Although the company declined to provide statistics, a 2014 video on its own website boasts that 22,600 kilograms of flour are delivered to the plant every day, and that Manischewitz produces 37 million pounds of matza every year.

The children peered into every machine, peppered Schrob with questions and comments, and let loose with giggles, shrieks, oohs, and ahhs that pierced the deafening thump and whir of the machinery — although their excitement for the mayor may have slightly edged out their interest in the matza.

After the tour, club member Jah’asia Speed said, “I learned how to make the crackers. All they do is use flour and water, and they put it in a couple hundred degrees thing. And then when it stops they put it in these little packages.”

Nevaeh Gatsby was intrigued with the packaging process — “how it first looks in the box and how it is outside the box.”

The Kushner high school seniors, who were more subdued during their earlier tour were no less impressed. “I had no idea how matza was made at all,” said Olivia Strulowitz, a senior from Highland Park. Next Passover, she said — perhaps exaggerating just a little — “Every bite I take I’m going to remember this trip.”

The B. Manischewitz Company, LLC, began as a small matza bakery in Cincinnati in 1888. By 1932 it had grown and opened a second plant in Jersey City, eventually closing the Cincinnati plant. In 2007 Manischewitz, which by then had gone through a few different owners, moved its headquarters to Newark, and in 2011 moved again within the city to its current location. In 2014 it was purchased by Sankaty Advisors, an arm of the Bain Capital investment group, which still owns the company, now known as the Manischewitz Company.
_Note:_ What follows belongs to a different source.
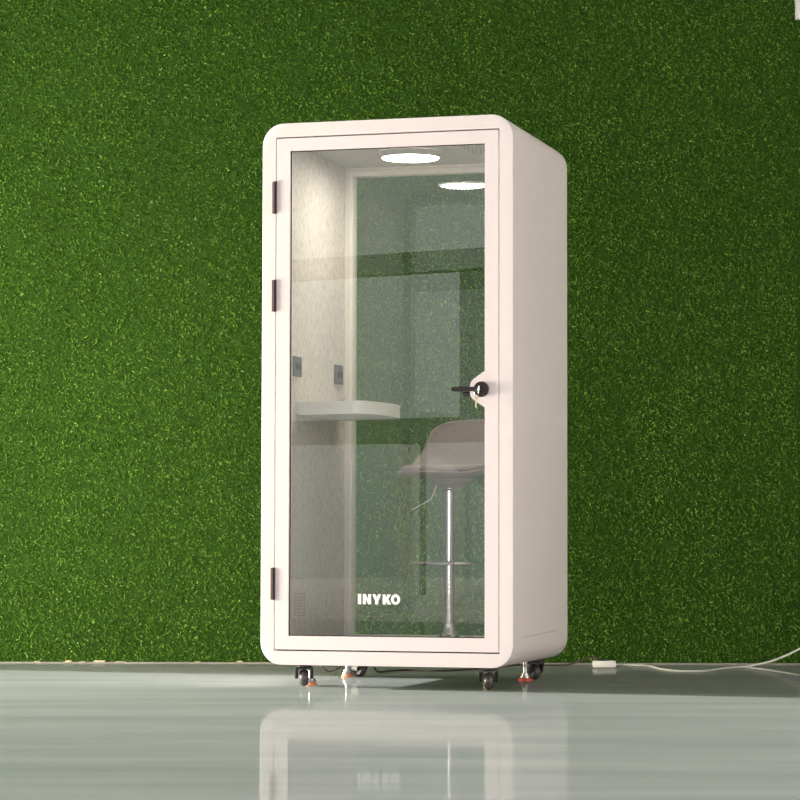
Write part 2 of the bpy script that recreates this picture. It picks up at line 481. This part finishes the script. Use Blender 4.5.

The tours involving Newark youngsters and school groups offer a way for the company to give back to the community, but they will also provide a means for Manischewitz to interact directly with its consumers. Sugarman, speaking with NJJN before the ceremony, said, “We’re going to have a Q&A I’ll be hosting for lot of groups coming through. We want to know what’s relevant for them.”

Baraka used the occasion to tout the diversity of Newark and the opportunity for cultural exchange that the tours offer. The decision to open the plant to the community “takes us a long, long way, particularly at a time in our country when there is less tolerance and less understanding between many people around this country,” he said.

For Cerf, taking students on the tours offers both hope and a lesson in business. “I want every young person in Newark to see, first of all, that they live in a vibrant, exciting, growing city that has all sorts of pockets of greatness in it,” he said. “And second, to watch how a business works — you get raw materials, go through a process, out comes a product of the highest possible quality, sold for more than it costs to make — that is something, that’s what makes the world go round.” Addressing the visiting youngsters, he said, “I want you guys to see that and experience it.”

After tasting some freshly made matza, Baraka pronounced it “good” and then suggested, “Put some tuna fish on it,” and smiled, before he continued signing autographs.